Goodlatte, who has refused to allow the committee he chairs to consider two bills that would restore the VRA, was at it again earlier this month when the NAACP held a rally and a peaceful sit-in at his Roanoke, Va., office just two days after the 51st anniversary of the VRA. was a masterpiece of obfuscation:

“The Voting Rights Act is alive and well and protecting the freedom to vote. The right to vote is a hallmark of democracy and we must ensure all Americans’ constitutional right to vote is not infringed. While the Supreme Court struck down the old coverage formula that required certain states to preclear their voting rule changes with the federal government, the Court left in place other important tools in the Voting Rights Act, including the section that allows federal judges to place jurisdictions under a preclearance regime if those jurisdictions act in an unconstitutional and discriminatory manner. So, strong remedies against unconstitutional voting discrimination remain in place today. Federal courts have been actively using the VRA, upholding and striking down various state laws. The House Judiciary Committee, which I chair, has held a hearing on the Supreme Court’s ruling, and my staff and I have met with the NAACP and associated groups regarding this topic on a number of occasions. We will continue to monitor this very important issue to ensure that the voting rights of all Americans are protected.”

Same song, different day. So let’s break down the talking points line by line.

The Voting Rights Act is alive and well and protecting the freedom to vote.

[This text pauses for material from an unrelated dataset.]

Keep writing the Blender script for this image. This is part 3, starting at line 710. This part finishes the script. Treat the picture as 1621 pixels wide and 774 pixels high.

In fact, as a result of the Shelby decision, the Voting Rights Act is weaker than at any time since 1965. And unless Congress acts quickly, this will be the first presidential election in 50 years without the full protections of the VRA.

The right to vote is a hallmark of democracy and we must ensure all Americans’ constitutional right to vote is not infringed.

No argument here, but touting democratic ideals is not the same as taking action to ensure the right to vote “is not infringed.”

While the Supreme Court struck down the old coverage formula that required certain states to preclear their voting rule changes with the federal government, the Court left in place other important tools in the Voting Rights Act, including the section that allows federal judges to place jurisdictions under a preclearance regime if those jurisdictions act in an unconstitutional and discriminatory manner. So, strong remedies against unconstitutional voting discrimination remain in place today.

Yes, other parts of the VRA are still intact and have enabled voting rights advocates to win important victories against discriminatory laws, like the Texas voter ID law found to discriminate against more than 600,000 citizens and the monster North Carolina law that the 4th Circuit Court of Appeals said “targeted African Americans with almost surgical precision.”

But these remedies take millions of dollars and years of litigation to challenge in court ( in taxpayer dollars defending its discriminatory law). More importantly, while these cases are in the courts, actual voters are being discriminated against and losing the right to vote in ongoing elections, as they did in Texas and North Carolina in 2014 and this year’s presidential primaries.

Before Shelby, however, the VRA actually worked to stop voting discrimination before it happened in places that have a well-documented track record of voting discrimination, by requiring those states and jurisdictions to have their voting changes reviewed and approved by the Department of Justice before they could be implemented– a process known as preclearance.

In 2013, no longer subject to preclearance, states and local jurisdictions rushed to implement discriminatory voting laws. The Texas ID law, which had previously been blocked by the Department of Justice, took effect almost immediately. And North Carolina passed its law within weeks of the decision, after legislators asked for and received information about which voting practices were most used by African-American voters. Those were the practices the law curtailed.

Meanwhile, there’s no telling how many other discriminatory voting practices have been — or will be — put in place in smaller jurisdictions — school boards, city councils, county councils, water boards — that will never be litigated and often will remain hidden, but would have been reported and stopped if preclearance were still available.

The House Judiciary Committee, which I chair, has held a hearing on the Supreme Court’s ruling, and my staff and I have met with the NAACP and associated groups regarding this topic on a number of occasions.

Goodlatte did convene a hearing in July 2013, within weeks of the Shelby decision. Since then, two bills have been introduced that would strengthen the Voting Rights Act, enabling the preclearance mechanism to work again. Both bills — including one sponsored by a former Republican chair of the Judiciary Committee — have been referred to Goodlatte’s committee, yet he has refused to move either one of them.

We will continue to monitor this very important issue to ensure that the voting rights of all Americans are protected.

In other words, Goodlatte intends to keep on spinning his do-nothing talking points while voters continue to suffer discrimination and lose their voice in our democracy.

So much for ensuring “all Americans’ constitutional right to vote is not infringed.”